>> start SUPPLIED MATERIAL

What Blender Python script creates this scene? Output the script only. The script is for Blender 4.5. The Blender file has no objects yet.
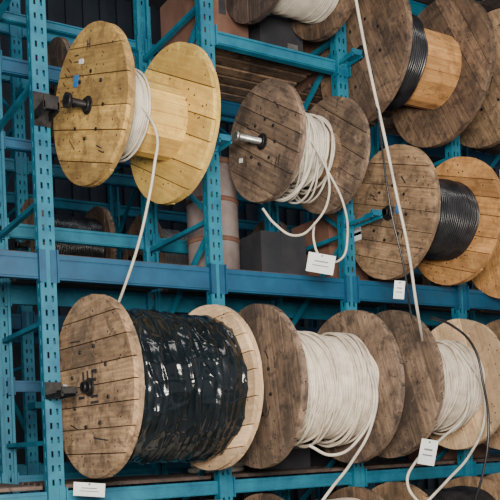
import bpy, bmesh, math, random
from mathutils import Vector, Matrix, noise
random.seed(7)
CZ=1.4
AL=math.radians(31.3); F=850.0; ROLL=math.radians(2.3)
# ---------------- materials
def newmat(name):
    m=bpy.data.materials.new(name); m.use_nodes=True
    nt=m.node_tree; b=nt.nodes['Principled BSDF']; return m,nt,b
def ramp(nt,stops):
    r=nt.nodes.new('ShaderNodeValToRGB'); cr=r.color_ramp
    while len(cr.elements)<len(stops): cr.elements.new(0.5)
    for e,(p,c) in zip(cr.elements,stops):
        e.position=p; e.color=(*c,1)
    return r
def wood(name,light,dark,dirt=(0.03,0.02,0.015),dirt_amt=0.5,rough=0.7):
    m,nt,b=newmat(name); L=nt.links
    uv=nt.nodes.new('ShaderNodeUVMap'); uv.uv_map='UVMap'
    mp=nt.nodes.new('ShaderNodeMapping'); mp.inputs['Scale'].default_value=(2.5,34,1)
    n=nt.nodes.new('ShaderNodeTexNoise'); n.inputs['Scale'].default_value=1.6; n.inputs['Detail'].default_value=8; n.inputs['Roughness'].default_value=0.65
    L.new(uv.outputs[0],mp.inputs[0]); L.new(mp.outputs[0],n.inputs['Vector'])
    r=ramp(nt,[(0.34,dark),(0.5,tuple((a+c)/2 for a,c in zip(light,dark))),(0.64,light)])
    L.new(n.outputs['Fac'],r.inputs[0])
    at=nt.nodes.new('ShaderNodeAttribute'); at.attribute_name='tone'
    mr=nt.nodes.new('ShaderNodeMapRange'); mr.inputs['To Min'].default_value=0.58; mr.inputs['To Max'].default_value=1.22
    L.new(at.outputs['Fac'],mr.inputs['Value'])
    mx=nt.nodes.new('ShaderNodeMix'); mx.data_type='RGBA'; mx.blend_type='MULTIPLY'; mx.inputs['Factor'].default_value=1
    L.new(r.outputs[0],mx.inputs['A']); L.new(mr.outputs[0],mx.inputs['B'])
    tc=nt.nodes.new('ShaderNodeTexCoord')
    oi=nt.nodes.new('ShaderNodeObjectInfo'); va=nt.nodes.new('ShaderNodeVectorMath'); va.operation='ADD'
    sc=nt.nodes.new('ShaderNodeMath'); sc.operation='MULTIPLY'; sc.inputs[1].default_value=50; L.new(oi.outputs['Random'],sc.inputs[0])
    L.new(tc.outputs['Object'],va.inputs[0]); L.new(sc.outputs[0],va.inputs[1])
    prev=mx.outputs['Result']
    for (s,lo,hi,amt,col) in ((3.2,.44,.62,dirt_amt,dirt),(14,.52,.62,dirt_amt*.95,dirt),(8,.58,.70,.45,tuple(min(1,c*1.35+.03) for c in light))):
        n2=nt.nodes.new('ShaderNodeTexNoise'); n2.inputs['Scale'].default_value=s; n2.inputs['Detail'].default_value=8; n2.inputs['Roughness'].default_value=0.72; n2.inputs['Distortion'].default_value=.4
        L.new(va.outputs[0],n2.inputs['Vector'])
        r2=ramp(nt,[(lo,(0,0,0)),(hi,(1,1,1))]); L.new(n2.outputs['Fac'],r2.inputs[0])
        ml=nt.nodes.new('ShaderNodeMath'); ml.operation='MULTIPLY'; ml.inputs[1].default_value=amt
        L.new(r2.outputs[0],ml.inputs[0])
        mx2=nt.nodes.new('ShaderNodeMix'); mx2.data_type='RGBA'
        L.new(ml.outputs[0],mx2.inputs['Factor']); L.new(prev,mx2.inputs['A']); mx2.inputs['B'].default_value=(*col,1)
        prev=mx2.outputs['Result']
    L.new(prev,b.inputs['Base Color'])
    b.inputs['Roughness'].default_value=rough
    bp=nt.nodes.new('ShaderNodeBump'); bp.inputs['Strength'].default_value=0.5; bp.inputs['Distance'].default_value=0.005
    L.new(n.outputs['Fac'],bp.inputs['Height']); L.new(bp.outputs[0],b.inputs['Normal'])
    return m
def paint(name,c1,c2,scale=6,rough=0.5,metal=0,thr=(0.4,0.7),bump=0.0):
    m,nt,b=newmat(name); L=nt.links
    tc=nt.nodes.new('ShaderNodeTexCoord'); n=nt.nodes.new('ShaderNodeTexNoise')
    n.inputs['Scale'].default_value=scale; n.inputs['Detail'].default_value=7; n.inputs['Roughness'].default_value=0.65
    L.new(tc.outputs['Object'],n.inputs['Vector'])
    r=ramp(nt,[(thr[0],c1),(thr[1],c2)]); L.new(n.outputs['Fac'],r.inputs[0]); L.new(r.outputs[0],b.inputs['Base Color'])
    b.inputs['Roughness'].default_value=rough; b.inputs['Metallic'].default_value=metal
    if bump:
        bp=nt.nodes.new('ShaderNodeBump'); bp.inputs['Strength'].default_value=bump; bp.inputs['Distance'].default_value=0.01
        L.new(n.outputs['Fac'],bp.inputs['Height']); L.new(bp.outputs[0],b.inputs['Normal'])
    return m
W_yellow=wood('wood_yellow',(0.74,0.48,0.15),(0.44,0.26,0.08),(0.15,0.085,0.035),0.68)
W_yellow2=wood('wood_yellow_pale',(0.90,0.63,0.18),(0.66,0.41,0.10),(0.34,0.19,0.06),0.45)
W_grey=wood('wood_weathered',(0.34,0.235,0.16),(0.145,0.095,0.07),(0.035,0.027,0.025),0.72)
W_brown=wood('wood_brown',(0.29,0.185,0.115),(0.12,0.075,0.05),(0.028,0.02,0.02),0.72)
W_dark=wood('wood_dark',(0.14,0.095,0.075),(0.06,0.04,0.035),(0.015,0.012,0.015),0.7)
W_tan=wood('wood_tan',(0.48,0.315,0.185),(0.24,0.145,0.08),(0.055,0.037,0.027),0.7)
W_orange=wood('wood_orange',(0.78,0.42,0.16),(0.50,0.24,0.08),(0.14,0.06,0.02),0.5)
W_pale=wood('wood_pale',(0.84,0.62,0.40),(0.60,0.40,0.23),(0.27,0.16,0.09),0.4)
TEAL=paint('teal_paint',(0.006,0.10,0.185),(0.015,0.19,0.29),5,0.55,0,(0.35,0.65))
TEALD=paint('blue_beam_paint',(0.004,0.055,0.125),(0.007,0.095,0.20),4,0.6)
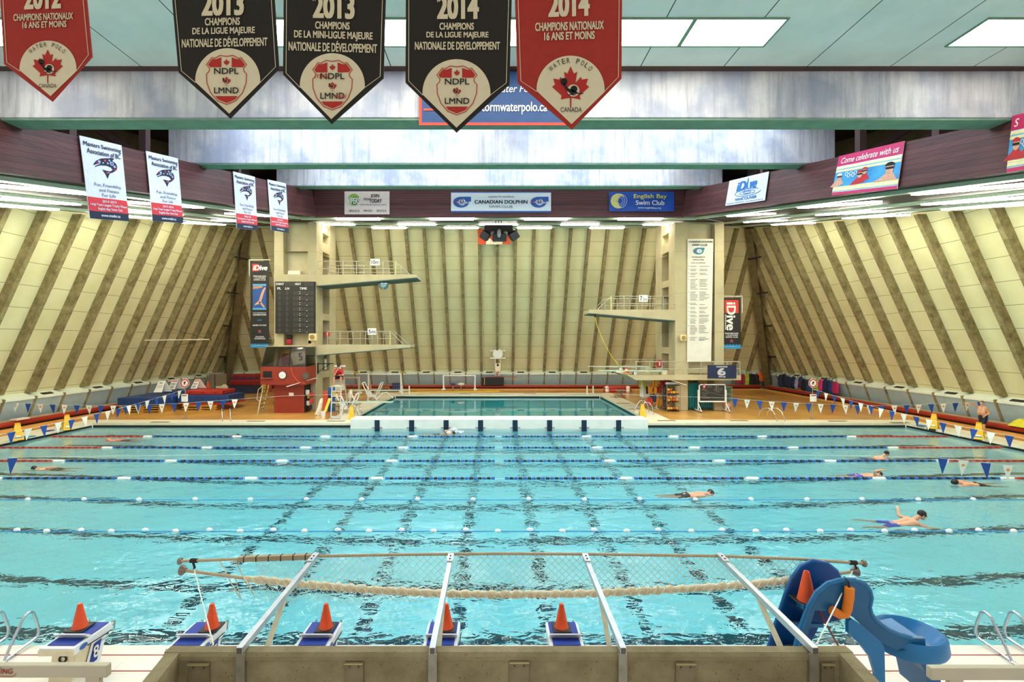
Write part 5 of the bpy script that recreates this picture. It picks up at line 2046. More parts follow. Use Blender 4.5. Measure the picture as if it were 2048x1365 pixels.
tl = tower(-1, -12.99, -16.02, 'concrete diving tower with two platforms and the scoreboard')
MB().bbox(-16.04, -12.97, TY - .03, TY + .5, 9.15, 9.72, .02).build('header', TW, tl)
MB().bbox(-16.04, -12.97, TY - .03, TY + .5, 4.0, 4.66, .02).build('header', TW, tl)
platform(tl, -12.97, xat(834, TY), TY - .05, TY + 2.0, 9.7, .8, .2, [xat(x, TY) for x in (636, 659, 686, 713, 740, 766, 791)])
platform(tl, -12.97, xat(821, TY), TY - .05, TY + 1.9, 4.7, .75, .2, [xat(x, TY) for x in (655, 680, 706, 731, 755, 780)])
for z, xe in ((9.7, -18.0), (4.7, -17.3)):
    l = MB().box(xe, -16.0, 35.6, 37.2, z - .75, z).build('landing', TW, tl)
    railing(l, [Vector((x, 35.65, z)) for x in (xe + .05, xe + .8, -16.1)], (.42, .95))
for z0 in (.1, 4.8):      # stairs on the far side of the tower
    st = MB()
    for k in range(12):
        st.box(-17.4 + .0, -16.5, 37.4 + k * .28, 37.66 + k * .28, z0 + k * .36, z0 + .08 + k * .36)
    st.bar((-17.4, 37.4, z0), (-17.4, 40.8, z0 + 4.3), .05, .3)
    st.build('stair', M('#a89c78', .7), tl)
height_sign(741, 518, 759.5, 531, TY - .02, '10m', 'the highest platform')
height_sign(735.5, 657, 752.5, 670, TY - .02, '5m', 'the platform beside the lifeguard booth')
p = at(767, 568.5, TY + .8)
b = MB().lathe([(.02, -.42), (.2, -.38), (.34, -.24), (.40, -.05), (.41, .0), (.41, .03)], 20, p)
root = thing('dome_mirror', 'half dome mirror under the highest diving platform', 'mirror', p)
b.build('dome', M('#c7d8e4', .08, .9), root, smooth=True)
MB().lathe([(.43, .03), (.43, .07), (.08, .09), (.08, .25)], 20, p).build('rim', M('#4a6f92', .4), root)

tr = tower(1, 12.6, 16.1, 'concrete diving tower with one high platform and the long white club banner')
platform(tr, 12.62, xat(1178, TY), TY - .05, TY + 2.0, 7.2, .78, .25, [xat(x, TY) for x in (1351, 1327, 1300, 1274, 1248, 1222)])
l = MB().box(16.1, 17.2, 35.6, 37.0, 6.5, 7.2).build('landing', TW, tr)
railing(l, [Vector((x, 35.65, 7.2)) for x in (16.2, 17.15)], (.42, .95))
height_sign(1278, 590.5, 1295.5, 604, TY - .02, '7.5m', 'the platform above the springboards')
# low springboard deck joined to the tower
ds = MB()
DZ = 2.56
ds.hexa([(9.6, 33.8, DZ - .34), (16.95, 33.8, DZ - .34), (16.95, 38, DZ - .34), (9.6, 38, DZ - .34), (9.0, 33.8, DZ), (16.95, 33.8, DZ), (16.95, 38, DZ), (9.0, 38, DZ)])
dk = ds.build('low_deck', TW, tr)
railing(dk, [Vector((xat(x, 33.85), 33.85, DZ)) for x in (1272, 1299, 1324, 1350, 1376, 1402, 1428, 1454, 1480)], (.45, .95))
railing(dk, [Vector((x, 37.9, DZ)) for x in (9.3, 10.4, 11.6, 12.5)], (.45, .95))
railing(dk, [Vector((16.9, y, DZ)) for y in (33.9, 35.2, 36.5, 37.8)], (.45, .95))
for x0, w in ((9.3, 1.5), (9.3, 1.5)):
    pass
MINT = M('#cfe3d2', .4, var=.05)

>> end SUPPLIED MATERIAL

> [EXERCISE INSTRUCTIONS] Transcribe exactly, and only, the lines beginning at the line containing "Write part 5" and ending at the line containing "M('#4a6f92', .4), root)", both inclusive.

> [OUTPUT OF THE EXERCISE]
Write part 5 of the bpy script that recreates this picture. It picks up at line 2046. More parts follow. Use Blender 4.5. Measure the picture as if it were 2048x1365 pixels.
tl = tower(-1, -12.99, -16.02, 'concrete diving tower with two platforms and the scoreboard')
MB().bbox(-16.04, -12.97, TY - .03, TY + .5, 9.15, 9.72, .02).build('header', TW, tl)
MB().bbox(-16.04, -12.97, TY - .03, TY + .5, 4.0, 4.66, .02).build('header', TW, tl)
platform(tl, -12.97, xat(834, TY), TY - .05, TY + 2.0, 9.7, .8, .2, [xat(x, TY) for x in (636, 659, 686, 713, 740, 766, 791)])
platform(tl, -12.97, xat(821, TY), TY - .05, TY + 1.9, 4.7, .75, .2, [xat(x, TY) for x in (655, 680, 706, 731, 755, 780)])
for z, xe in ((9.7, -18.0), (4.7, -17.3)):
    l = MB().box(xe, -16.0, 35.6, 37.2, z - .75, z).build('landing', TW, tl)
    railing(l, [Vector((x, 35.65, z)) for x in (xe + .05, xe + .8, -16.1)], (.42, .95))
for z0 in (.1, 4.8):      # stairs on the far side of the tower
    st = MB()
    for k in range(12):
        st.box(-17.4 + .0, -16.5, 37.4 + k * .28, 37.66 + k * .28, z0 + k * .36, z0 + .08 + k * .36)
    st.bar((-17.4, 37.4, z0), (-17.4, 40.8, z0 + 4.3), .05, .3)
    st.build('stair', M('#a89c78', .7), tl)
height_sign(741, 518, 759.5, 531, TY - .02, '10m', 'the highest platform')
height_sign(735.5, 657, 752.5, 670, TY - .02, '5m', 'the platform beside the lifeguard booth')
p = at(767, 568.5, TY + .8)
b = MB().lathe([(.02, -.42), (.2, -.38), (.34, -.24), (.40, -.05), (.41, .0), (.41, .03)], 20, p)
root = thing('dome_mirror', 'half dome mirror under the highest diving platform', 'mirror', p)
b.build('dome', M('#c7d8e4', .08, .9), root, smooth=True)
MB().lathe([(.43, .03), (.43, .07), (.08, .09), (.08, .25)], 20, p).build('rim', M('#4a6f92', .4), root)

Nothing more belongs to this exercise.